Russian opposition activist jailed for 25 years

Russian opposition activist jailed for 25 years

A court in Moscow has convicted a top Kremlin opponent on charges of treason and denigrating the Russian military and sentenced him to 25 years in prison.

Vladimir Kara-Murza Jr, a prominent opposition activist who twice survived poisonings he blamed on the Kremlin, has been behind bars since his arrest a year ago.

He has rejected the charges against him as political and likened the judicial proceedings against him to the show trials during the rule of Soviet dictator Josef Stalin.

In his final statement last week, Kara-Murza said he remains proud of standing up to Russian President Vladimir Putin’s “dictatorship” and his decision to send troops into Ukraine.

“I know that the day will come when the darkness engulfing our country will clear,” he said in remarks posted on social networks and Russian opposition media.

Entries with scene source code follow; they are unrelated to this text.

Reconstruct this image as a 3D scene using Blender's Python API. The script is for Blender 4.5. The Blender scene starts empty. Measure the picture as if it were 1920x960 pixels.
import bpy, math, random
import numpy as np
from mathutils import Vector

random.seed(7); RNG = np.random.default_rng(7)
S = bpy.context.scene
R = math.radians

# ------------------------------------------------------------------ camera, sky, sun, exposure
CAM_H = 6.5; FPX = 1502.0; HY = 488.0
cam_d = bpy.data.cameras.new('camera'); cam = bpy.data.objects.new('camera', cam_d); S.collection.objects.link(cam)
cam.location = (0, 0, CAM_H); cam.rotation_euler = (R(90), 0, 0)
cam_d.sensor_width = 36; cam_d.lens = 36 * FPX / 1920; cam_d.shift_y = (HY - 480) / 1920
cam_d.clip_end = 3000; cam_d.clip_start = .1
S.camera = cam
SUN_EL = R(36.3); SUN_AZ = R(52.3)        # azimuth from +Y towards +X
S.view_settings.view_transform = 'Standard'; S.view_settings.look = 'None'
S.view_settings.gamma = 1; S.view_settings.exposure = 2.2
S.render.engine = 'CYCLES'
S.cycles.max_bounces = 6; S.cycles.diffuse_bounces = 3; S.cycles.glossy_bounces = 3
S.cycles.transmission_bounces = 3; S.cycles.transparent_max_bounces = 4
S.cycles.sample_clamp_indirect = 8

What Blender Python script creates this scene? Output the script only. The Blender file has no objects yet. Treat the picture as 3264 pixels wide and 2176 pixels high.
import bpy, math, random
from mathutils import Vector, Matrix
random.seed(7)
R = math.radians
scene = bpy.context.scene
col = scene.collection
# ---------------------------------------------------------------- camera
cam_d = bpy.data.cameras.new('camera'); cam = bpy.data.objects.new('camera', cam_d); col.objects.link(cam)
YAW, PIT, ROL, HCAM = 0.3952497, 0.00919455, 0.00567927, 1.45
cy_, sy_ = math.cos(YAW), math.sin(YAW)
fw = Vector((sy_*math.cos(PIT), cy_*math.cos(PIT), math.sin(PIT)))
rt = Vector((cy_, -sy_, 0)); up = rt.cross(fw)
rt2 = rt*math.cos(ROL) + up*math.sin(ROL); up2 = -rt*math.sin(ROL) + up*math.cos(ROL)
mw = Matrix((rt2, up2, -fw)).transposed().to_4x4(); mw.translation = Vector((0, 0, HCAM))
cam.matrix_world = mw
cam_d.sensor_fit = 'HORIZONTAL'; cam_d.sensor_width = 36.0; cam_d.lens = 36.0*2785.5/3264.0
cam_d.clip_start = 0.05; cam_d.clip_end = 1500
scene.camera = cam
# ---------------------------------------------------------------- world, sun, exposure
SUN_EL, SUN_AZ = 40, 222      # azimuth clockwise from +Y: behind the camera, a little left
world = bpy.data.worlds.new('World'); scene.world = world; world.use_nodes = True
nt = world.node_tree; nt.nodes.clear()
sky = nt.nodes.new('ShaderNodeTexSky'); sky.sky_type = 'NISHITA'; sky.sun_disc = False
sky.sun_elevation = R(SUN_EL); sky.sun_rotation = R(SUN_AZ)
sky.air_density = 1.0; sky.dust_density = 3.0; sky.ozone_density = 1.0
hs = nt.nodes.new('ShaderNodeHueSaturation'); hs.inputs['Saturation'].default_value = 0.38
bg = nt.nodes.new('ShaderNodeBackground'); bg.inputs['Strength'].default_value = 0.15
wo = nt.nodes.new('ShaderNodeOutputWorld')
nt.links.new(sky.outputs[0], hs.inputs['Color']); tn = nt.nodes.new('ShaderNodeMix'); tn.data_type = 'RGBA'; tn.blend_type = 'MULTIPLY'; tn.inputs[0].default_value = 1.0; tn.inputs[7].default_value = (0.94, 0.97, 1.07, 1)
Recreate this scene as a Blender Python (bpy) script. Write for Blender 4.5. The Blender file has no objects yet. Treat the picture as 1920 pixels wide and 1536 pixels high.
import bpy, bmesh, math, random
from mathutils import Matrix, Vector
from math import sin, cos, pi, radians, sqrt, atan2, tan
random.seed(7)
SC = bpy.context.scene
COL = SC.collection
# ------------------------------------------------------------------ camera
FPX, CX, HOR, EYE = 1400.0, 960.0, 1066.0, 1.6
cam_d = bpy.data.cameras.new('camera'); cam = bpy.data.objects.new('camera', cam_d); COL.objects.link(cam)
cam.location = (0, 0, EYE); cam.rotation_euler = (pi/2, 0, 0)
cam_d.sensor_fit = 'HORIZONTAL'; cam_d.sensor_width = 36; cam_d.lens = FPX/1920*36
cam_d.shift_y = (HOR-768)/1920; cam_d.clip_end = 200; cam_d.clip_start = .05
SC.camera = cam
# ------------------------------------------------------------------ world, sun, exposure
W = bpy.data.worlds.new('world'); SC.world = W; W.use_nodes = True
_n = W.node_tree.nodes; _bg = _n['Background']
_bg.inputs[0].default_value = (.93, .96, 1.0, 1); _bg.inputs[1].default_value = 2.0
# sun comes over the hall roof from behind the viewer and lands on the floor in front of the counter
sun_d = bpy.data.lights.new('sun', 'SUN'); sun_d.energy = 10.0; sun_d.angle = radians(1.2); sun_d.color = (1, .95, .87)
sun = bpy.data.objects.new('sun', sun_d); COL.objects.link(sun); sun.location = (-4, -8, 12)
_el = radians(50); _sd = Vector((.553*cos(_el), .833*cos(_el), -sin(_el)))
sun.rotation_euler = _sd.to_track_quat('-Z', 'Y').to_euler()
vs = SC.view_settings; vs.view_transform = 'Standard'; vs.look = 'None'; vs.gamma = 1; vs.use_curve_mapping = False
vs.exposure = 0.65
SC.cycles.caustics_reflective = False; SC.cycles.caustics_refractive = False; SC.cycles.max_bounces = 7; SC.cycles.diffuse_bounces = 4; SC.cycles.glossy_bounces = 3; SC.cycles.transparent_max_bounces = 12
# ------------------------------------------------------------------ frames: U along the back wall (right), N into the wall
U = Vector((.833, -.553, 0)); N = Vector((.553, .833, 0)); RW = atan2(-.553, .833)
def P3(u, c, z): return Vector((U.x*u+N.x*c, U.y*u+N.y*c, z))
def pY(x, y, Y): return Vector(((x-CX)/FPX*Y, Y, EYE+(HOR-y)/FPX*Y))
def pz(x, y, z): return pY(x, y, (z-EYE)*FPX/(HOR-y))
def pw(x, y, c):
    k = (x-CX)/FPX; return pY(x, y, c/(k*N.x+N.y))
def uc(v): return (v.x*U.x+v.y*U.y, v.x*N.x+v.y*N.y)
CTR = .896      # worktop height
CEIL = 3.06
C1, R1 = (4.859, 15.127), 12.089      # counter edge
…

“And then our society will open its eyes and shudder when it realises what terrible crimes were committed in its name.”

Amnesty International denounced the sentence as “yet another chilling example of the systematic repression of civil society, which has broadened and accelerated” after the Kremlin sent troops into Ukraine.

“This verdict wrongly conflates human rights activism with ‘high treason’ and is reminiscent of Stalin-era repression,” Amnesty’s Russia director, Natalia Zviagina, said in a statement.

The group declared Kara-Murza a prisoner of conscience convicted solely for his political beliefs and demanded his immediate and unconditional release.

Kremlin spokesman Dmitry Peskov refused to comment on the sentence.

The charges against Kara-Murza stem from his March 15 speech to the Arizona House of Representatives in which he denounced Russia’s military action in Ukraine.

Investigators added the treason charges while he was in custody.

Russia adopted a law criminalising spreading “false information” about its military shortly after it sent troops into Ukraine on February 24 2022.

Authorities have used the law to stifle criticism of what the Kremlin calls “a special military operation”.

Kara-Murza, a journalist, was an associate of Russian opposition leader Boris Nemtsov, who was killed near the Kremlin in 2015.

Kara-Murza survived poisonings in 2015 and 2017 that he blamed on the Kremlin. Russian officials have denied responsibility.

Another prominent opposition figure, Ilya Yashin, was sentenced to eight-and-a-half years in prison late last year on charges of discrediting the military.